How Successful People Treat Sleep and Time
Eric Thomas cites Beyonce, 50 Cent, and Emmitt Smith to illustrate how relentless focus shows up in practice. Beyonce once went three days without eating because she was so locked in on her work. 50 Cent, asked when he sleeps while working on a movie soundtrack, said simply that sleep is for people who are broke. Emmitt Smith, even after winning a Super Bowl, rested for one second on the bench press and got back to work.
These are not instructions to damage your health. They are illustrations of what happens when someone is so committed to a goal that sacrifice becomes automatic rather than forced.
What to Do When You Feel Like Quitting
One of the most practical lines in this episode is a simple reframe for moments of pain and exhaustion.
Don't cry to give up. Cry to keep going. Don't cry to quit. You already in pain. You already hurt.
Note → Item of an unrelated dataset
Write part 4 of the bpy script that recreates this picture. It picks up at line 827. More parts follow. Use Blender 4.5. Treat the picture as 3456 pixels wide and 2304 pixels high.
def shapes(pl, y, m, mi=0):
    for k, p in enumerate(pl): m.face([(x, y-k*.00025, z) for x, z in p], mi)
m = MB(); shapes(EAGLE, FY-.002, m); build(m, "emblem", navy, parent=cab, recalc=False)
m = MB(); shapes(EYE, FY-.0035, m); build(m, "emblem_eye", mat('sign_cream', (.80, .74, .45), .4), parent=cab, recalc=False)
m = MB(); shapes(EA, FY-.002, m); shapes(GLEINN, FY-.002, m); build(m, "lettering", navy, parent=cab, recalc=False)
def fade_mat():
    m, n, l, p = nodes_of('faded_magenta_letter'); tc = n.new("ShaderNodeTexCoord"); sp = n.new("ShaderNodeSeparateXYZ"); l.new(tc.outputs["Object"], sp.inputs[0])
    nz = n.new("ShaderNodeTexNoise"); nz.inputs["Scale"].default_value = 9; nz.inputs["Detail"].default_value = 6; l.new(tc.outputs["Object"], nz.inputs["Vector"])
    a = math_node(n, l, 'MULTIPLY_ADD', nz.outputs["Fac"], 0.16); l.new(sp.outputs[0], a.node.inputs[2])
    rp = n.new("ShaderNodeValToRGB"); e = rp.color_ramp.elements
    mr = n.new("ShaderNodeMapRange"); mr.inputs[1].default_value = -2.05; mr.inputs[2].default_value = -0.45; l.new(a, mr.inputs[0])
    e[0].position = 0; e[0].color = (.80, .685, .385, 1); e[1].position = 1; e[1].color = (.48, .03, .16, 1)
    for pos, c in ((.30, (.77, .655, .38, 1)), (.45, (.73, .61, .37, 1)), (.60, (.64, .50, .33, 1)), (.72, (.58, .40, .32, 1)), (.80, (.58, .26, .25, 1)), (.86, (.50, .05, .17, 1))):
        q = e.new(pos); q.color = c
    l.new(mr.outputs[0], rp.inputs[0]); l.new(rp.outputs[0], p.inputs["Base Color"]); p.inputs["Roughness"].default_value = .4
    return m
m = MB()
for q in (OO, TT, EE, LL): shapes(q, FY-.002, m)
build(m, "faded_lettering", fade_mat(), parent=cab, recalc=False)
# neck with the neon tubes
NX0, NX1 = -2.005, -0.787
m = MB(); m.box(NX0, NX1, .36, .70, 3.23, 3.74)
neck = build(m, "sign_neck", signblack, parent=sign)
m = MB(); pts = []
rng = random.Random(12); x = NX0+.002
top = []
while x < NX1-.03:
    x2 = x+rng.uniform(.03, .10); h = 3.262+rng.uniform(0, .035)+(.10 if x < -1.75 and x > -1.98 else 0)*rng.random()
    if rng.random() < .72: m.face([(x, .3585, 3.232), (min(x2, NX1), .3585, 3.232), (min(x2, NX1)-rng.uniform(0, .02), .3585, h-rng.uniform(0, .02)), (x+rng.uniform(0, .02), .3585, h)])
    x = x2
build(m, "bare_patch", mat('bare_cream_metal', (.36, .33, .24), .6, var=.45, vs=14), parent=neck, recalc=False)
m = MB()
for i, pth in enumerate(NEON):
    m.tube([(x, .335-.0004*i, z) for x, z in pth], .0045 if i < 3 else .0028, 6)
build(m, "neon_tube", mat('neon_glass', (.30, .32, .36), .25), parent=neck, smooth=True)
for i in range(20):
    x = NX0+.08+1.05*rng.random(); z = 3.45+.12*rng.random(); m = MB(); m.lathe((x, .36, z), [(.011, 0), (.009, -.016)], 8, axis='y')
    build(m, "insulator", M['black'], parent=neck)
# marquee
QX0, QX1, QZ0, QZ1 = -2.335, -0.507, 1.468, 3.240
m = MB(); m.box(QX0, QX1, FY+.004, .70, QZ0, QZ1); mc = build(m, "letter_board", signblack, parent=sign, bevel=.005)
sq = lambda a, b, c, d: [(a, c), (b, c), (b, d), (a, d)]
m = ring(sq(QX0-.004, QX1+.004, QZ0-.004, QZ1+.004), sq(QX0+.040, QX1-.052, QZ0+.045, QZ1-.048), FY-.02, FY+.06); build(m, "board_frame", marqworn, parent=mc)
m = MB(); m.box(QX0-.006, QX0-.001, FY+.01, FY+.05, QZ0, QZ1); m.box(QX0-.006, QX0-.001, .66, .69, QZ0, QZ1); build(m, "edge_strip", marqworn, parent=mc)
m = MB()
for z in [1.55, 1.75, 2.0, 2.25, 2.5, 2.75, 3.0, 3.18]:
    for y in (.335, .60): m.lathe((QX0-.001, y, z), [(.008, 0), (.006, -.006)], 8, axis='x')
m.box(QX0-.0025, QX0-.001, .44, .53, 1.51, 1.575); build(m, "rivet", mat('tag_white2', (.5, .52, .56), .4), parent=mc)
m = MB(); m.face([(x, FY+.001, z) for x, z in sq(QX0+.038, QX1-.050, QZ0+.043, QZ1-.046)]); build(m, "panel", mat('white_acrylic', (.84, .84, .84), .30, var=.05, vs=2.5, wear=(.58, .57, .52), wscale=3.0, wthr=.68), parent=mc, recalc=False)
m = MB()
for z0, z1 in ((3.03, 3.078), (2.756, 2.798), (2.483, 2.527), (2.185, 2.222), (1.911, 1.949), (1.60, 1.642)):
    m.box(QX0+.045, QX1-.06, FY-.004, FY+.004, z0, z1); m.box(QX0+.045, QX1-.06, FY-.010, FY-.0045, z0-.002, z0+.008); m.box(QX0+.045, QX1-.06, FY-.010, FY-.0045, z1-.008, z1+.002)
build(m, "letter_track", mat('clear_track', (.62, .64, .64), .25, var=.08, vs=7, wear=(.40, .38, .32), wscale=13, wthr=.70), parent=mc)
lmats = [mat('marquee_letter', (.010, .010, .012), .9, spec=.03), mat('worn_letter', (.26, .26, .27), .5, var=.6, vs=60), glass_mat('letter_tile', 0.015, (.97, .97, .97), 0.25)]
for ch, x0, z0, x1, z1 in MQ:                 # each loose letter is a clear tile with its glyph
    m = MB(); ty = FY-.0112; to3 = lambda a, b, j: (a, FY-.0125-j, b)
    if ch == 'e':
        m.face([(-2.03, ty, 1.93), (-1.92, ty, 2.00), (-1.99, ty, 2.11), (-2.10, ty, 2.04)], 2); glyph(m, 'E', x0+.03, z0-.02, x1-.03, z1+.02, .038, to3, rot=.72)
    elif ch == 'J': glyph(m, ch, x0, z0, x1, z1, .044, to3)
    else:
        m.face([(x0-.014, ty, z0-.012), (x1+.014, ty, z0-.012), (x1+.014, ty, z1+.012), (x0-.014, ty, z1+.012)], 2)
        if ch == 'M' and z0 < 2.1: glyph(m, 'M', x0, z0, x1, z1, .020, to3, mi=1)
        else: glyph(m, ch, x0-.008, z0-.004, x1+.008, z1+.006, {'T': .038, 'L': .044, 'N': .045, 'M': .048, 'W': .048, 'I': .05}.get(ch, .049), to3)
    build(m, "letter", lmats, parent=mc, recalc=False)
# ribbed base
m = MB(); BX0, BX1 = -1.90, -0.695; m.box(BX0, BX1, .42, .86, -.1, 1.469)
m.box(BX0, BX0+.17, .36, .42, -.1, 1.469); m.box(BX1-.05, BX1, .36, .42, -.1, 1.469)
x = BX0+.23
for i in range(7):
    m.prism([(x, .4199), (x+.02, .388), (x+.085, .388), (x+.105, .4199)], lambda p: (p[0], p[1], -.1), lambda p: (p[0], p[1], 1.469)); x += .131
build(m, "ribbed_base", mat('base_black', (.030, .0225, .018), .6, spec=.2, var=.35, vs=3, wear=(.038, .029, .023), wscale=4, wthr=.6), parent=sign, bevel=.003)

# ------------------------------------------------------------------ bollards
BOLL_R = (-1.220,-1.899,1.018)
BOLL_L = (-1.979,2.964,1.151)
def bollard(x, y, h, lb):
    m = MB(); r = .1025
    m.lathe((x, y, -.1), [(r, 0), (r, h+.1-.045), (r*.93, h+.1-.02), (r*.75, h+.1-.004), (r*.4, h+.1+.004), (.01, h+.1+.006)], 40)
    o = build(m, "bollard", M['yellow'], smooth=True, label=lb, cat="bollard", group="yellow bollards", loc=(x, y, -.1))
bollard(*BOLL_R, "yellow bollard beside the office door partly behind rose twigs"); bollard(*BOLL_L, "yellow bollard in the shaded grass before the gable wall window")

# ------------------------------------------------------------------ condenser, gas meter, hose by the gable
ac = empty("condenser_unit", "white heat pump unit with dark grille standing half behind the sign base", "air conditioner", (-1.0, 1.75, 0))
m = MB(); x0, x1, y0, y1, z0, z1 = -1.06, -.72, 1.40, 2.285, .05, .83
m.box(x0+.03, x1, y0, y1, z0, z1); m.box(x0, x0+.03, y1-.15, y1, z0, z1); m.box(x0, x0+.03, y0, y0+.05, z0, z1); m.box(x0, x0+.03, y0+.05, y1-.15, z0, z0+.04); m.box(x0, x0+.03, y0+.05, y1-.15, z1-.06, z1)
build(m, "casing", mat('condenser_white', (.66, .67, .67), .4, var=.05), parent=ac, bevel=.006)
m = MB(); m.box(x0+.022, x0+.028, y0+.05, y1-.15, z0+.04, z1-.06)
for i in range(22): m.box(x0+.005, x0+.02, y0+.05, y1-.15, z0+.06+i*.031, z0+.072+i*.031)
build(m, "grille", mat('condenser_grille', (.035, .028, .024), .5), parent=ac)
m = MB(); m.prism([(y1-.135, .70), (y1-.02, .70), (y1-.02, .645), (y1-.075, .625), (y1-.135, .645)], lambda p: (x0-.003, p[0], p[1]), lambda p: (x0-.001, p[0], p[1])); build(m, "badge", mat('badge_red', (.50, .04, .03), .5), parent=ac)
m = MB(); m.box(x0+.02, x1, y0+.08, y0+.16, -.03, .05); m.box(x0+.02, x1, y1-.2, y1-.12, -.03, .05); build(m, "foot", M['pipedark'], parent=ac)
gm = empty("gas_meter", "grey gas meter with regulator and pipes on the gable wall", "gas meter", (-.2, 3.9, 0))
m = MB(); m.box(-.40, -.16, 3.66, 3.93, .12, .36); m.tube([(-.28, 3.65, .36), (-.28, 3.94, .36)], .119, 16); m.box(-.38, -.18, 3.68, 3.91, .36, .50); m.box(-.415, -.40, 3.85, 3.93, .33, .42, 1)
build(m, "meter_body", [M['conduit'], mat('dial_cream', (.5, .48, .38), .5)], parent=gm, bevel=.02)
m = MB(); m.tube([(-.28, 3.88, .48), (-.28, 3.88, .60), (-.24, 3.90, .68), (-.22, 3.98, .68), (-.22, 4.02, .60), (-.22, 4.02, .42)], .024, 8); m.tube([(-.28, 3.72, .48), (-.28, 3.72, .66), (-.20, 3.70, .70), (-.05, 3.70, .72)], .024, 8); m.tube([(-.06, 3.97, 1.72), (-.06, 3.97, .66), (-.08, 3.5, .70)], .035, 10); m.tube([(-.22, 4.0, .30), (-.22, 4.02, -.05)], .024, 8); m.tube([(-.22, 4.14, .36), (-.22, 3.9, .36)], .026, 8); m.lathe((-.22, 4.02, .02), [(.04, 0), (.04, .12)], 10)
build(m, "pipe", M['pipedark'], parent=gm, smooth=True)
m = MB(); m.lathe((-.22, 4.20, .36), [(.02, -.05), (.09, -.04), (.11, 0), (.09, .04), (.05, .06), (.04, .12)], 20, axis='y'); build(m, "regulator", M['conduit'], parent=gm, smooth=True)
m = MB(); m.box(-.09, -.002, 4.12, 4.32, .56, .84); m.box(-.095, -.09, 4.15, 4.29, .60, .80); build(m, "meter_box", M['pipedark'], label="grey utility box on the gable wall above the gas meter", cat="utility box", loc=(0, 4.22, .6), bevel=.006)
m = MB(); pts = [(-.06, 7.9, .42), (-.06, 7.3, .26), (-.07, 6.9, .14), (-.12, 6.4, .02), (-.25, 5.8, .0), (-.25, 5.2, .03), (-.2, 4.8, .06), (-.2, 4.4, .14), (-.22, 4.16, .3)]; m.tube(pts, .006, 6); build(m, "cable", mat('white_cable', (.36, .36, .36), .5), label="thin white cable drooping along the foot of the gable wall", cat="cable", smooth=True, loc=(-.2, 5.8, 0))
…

Get a reward from it.
This flips the common instinct. When things get hard, the natural response is to look for an exit. Eric Thomas says that the pain itself is a signal that you are close to something real. Use it as fuel, not as a reason to stop.
The Real Definition of Success
Eric Thomas closes with a challenge that reframes what external rewards actually mean. He tells the crowd that no matter how excited they get, no matter what prizes are dangled in front of them, they will never be truly successful until they no longer need someone else to offer them a reward to do the work.
Success is internal before it is external. When the drive comes from inside, from purpose and identity rather than from incentives and applause, that is when the work becomes sustainable.
What Marcus Flowers Taught About Making Money
Early in the speech, Eric Thomas credits his friend Marcus Flowers for sharing this beach story with him. He frames Flowers as someone who moved from making six figures to seven, who owned properties in Atlanta and knew how to create wealth. The lesson was passed from mentor to student, which is exactly how real knowledge travels.
Action Steps
- Ask yourself whether you want your goal as badly as you want to breathe. If the answer is no, get honest about what is actually in the way.
- Identify the comfort habits, sleep, entertainment, social approval, that you are prioritizing over your goals without realizing it.
- When you feel like quitting, stay five more minutes, finish one more task, make one more call. Momentum compounds from small decisions to continue.
- Study someone who has already achieved what you want and look for the sacrifices they made, not just the results they got.
- Measure your desire by your behavior, not your feelings. What you do consistently is what you truly want.
Real success does not come to those who kind of want it. It comes to those who want it so completely that every other distraction loses its grip. As George Wright III reminds us: it is never too late to start living the life you were meant to live.